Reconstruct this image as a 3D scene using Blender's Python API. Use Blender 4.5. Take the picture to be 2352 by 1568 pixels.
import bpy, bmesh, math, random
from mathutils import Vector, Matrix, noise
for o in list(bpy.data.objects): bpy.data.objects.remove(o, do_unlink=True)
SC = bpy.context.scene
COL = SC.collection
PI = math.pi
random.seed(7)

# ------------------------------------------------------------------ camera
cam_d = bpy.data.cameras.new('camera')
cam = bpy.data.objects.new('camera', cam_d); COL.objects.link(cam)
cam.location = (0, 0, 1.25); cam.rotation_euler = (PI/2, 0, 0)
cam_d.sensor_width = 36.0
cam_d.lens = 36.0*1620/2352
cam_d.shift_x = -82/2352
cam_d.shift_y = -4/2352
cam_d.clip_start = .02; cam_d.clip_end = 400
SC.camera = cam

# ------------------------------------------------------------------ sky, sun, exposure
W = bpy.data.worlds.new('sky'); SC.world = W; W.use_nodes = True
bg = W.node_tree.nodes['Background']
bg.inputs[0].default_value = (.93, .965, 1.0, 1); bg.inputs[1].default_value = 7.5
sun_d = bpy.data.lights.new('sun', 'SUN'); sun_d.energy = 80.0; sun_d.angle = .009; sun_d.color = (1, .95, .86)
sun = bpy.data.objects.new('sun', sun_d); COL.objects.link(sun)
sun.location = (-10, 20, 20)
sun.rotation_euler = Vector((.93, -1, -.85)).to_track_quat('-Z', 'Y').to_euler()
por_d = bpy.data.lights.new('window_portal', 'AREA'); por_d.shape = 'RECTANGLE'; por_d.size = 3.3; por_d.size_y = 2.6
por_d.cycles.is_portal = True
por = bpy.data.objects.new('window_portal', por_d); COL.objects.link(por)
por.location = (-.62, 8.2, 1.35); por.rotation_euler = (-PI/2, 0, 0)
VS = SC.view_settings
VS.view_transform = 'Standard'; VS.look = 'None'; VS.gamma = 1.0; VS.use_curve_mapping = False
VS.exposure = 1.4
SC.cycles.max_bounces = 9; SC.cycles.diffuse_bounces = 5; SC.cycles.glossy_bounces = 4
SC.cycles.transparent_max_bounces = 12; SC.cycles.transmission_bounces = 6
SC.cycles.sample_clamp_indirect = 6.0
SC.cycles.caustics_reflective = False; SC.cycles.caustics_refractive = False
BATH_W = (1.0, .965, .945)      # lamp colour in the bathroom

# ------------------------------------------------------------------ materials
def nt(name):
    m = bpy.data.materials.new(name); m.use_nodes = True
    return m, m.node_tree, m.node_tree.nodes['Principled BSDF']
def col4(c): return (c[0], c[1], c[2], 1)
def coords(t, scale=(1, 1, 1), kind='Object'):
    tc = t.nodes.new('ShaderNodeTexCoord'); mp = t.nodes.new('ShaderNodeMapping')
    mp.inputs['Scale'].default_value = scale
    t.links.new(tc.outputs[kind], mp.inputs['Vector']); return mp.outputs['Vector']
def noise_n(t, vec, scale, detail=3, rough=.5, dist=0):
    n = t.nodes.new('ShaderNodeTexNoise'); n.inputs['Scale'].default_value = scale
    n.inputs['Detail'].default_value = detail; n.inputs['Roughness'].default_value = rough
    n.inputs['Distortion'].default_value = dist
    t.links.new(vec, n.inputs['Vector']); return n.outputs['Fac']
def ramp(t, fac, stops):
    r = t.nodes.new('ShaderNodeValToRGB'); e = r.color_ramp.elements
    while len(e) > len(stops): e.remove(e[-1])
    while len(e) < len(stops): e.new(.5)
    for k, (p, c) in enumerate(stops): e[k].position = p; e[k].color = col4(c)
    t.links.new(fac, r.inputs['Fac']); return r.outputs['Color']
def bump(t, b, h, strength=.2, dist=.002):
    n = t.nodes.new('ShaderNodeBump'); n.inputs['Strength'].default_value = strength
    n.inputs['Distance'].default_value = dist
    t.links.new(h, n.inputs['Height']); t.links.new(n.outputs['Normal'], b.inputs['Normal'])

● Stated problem
All of the data needs to be reproduced exactly, with no line missing.

● Response to this task
Reconstruct this image as a 3D scene using Blender's Python API. Use Blender 4.5. Take the picture to be 2352 by 1568 pixels.
import bpy, bmesh, math, random
from mathutils import Vector, Matrix, noise
for o in list(bpy.data.objects): bpy.data.objects.remove(o, do_unlink=True)
SC = bpy.context.scene
COL = SC.collection
PI = math.pi
random.seed(7)

# ------------------------------------------------------------------ camera
cam_d = bpy.data.cameras.new('camera')
cam = bpy.data.objects.new('camera', cam_d); COL.objects.link(cam)
cam.location = (0, 0, 1.25); cam.rotation_euler = (PI/2, 0, 0)
cam_d.sensor_width = 36.0
cam_d.lens = 36.0*1620/2352
cam_d.shift_x = -82/2352
cam_d.shift_y = -4/2352
cam_d.clip_start = .02; cam_d.clip_end = 400
SC.camera = cam

# ------------------------------------------------------------------ sky, sun, exposure
W = bpy.data.worlds.new('sky'); SC.world = W; W.use_nodes = True
bg = W.node_tree.nodes['Background']
bg.inputs[0].default_value = (.93, .965, 1.0, 1); bg.inputs[1].default_value = 7.5
sun_d = bpy.data.lights.new('sun', 'SUN'); sun_d.energy = 80.0; sun_d.angle = .009; sun_d.color = (1, .95, .86)
sun = bpy.data.objects.new('sun', sun_d); COL.objects.link(sun)
sun.location = (-10, 20, 20)
sun.rotation_euler = Vector((.93, -1, -.85)).to_track_quat('-Z', 'Y').to_euler()
por_d = bpy.data.lights.new('window_portal', 'AREA'); por_d.shape = 'RECTANGLE'; por_d.size = 3.3; por_d.size_y = 2.6
por_d.cycles.is_portal = True
por = bpy.data.objects.new('window_portal', por_d); COL.objects.link(por)
por.location = (-.62, 8.2, 1.35); por.rotation_euler = (-PI/2, 0, 0)
VS = SC.view_settings
VS.view_transform = 'Standard'; VS.look = 'None'; VS.gamma = 1.0; VS.use_curve_mapping = False
VS.exposure = 1.4
SC.cycles.max_bounces = 9; SC.cycles.diffuse_bounces = 5; SC.cycles.glossy_bounces = 4
SC.cycles.transparent_max_bounces = 12; SC.cycles.transmission_bounces = 6
SC.cycles.sample_clamp_indirect = 6.0
SC.cycles.caustics_reflective = False; SC.cycles.caustics_refractive = False
BATH_W = (1.0, .965, .945)      # lamp colour in the bathroom

# ------------------------------------------------------------------ materials
def nt(name):
    m = bpy.data.materials.new(name); m.use_nodes = True
    return m, m.node_tree, m.node_tree.nodes['Principled BSDF']
def col4(c): return (c[0], c[1], c[2], 1)
def coords(t, scale=(1, 1, 1), kind='Object'):
    tc = t.nodes.new('ShaderNodeTexCoord'); mp = t.nodes.new('ShaderNodeMapping')
    mp.inputs['Scale'].default_value = scale
    t.links.new(tc.outputs[kind], mp.inputs['Vector']); return mp.outputs['Vector']
def noise_n(t, vec, scale, detail=3, rough=.5, dist=0):
    n = t.nodes.new('ShaderNodeTexNoise'); n.inputs['Scale'].default_value = scale
    n.inputs['Detail'].default_value = detail; n.inputs['Roughness'].default_value = rough
    n.inputs['Distortion'].default_value = dist
    t.links.new(vec, n.inputs['Vector']); return n.outputs['Fac']
def ramp(t, fac, stops):
    r = t.nodes.new('ShaderNodeValToRGB'); e = r.color_ramp.elements
    while len(e) > len(stops): e.remove(e[-1])
    while len(e) < len(stops): e.new(.5)
    for k, (p, c) in enumerate(stops): e[k].position = p; e[k].color = col4(c)
    t.links.new(fac, r.inputs['Fac']); return r.outputs['Color']
def bump(t, b, h, strength=.2, dist=.002):
    n = t.nodes.new('ShaderNodeBump'); n.inputs['Strength'].default_value = strength
    n.inputs['Distance'].default_value = dist
    t.links.new(h, n.inputs['Height']); t.links.new(n.outputs['Normal'], b.inputs['Normal'])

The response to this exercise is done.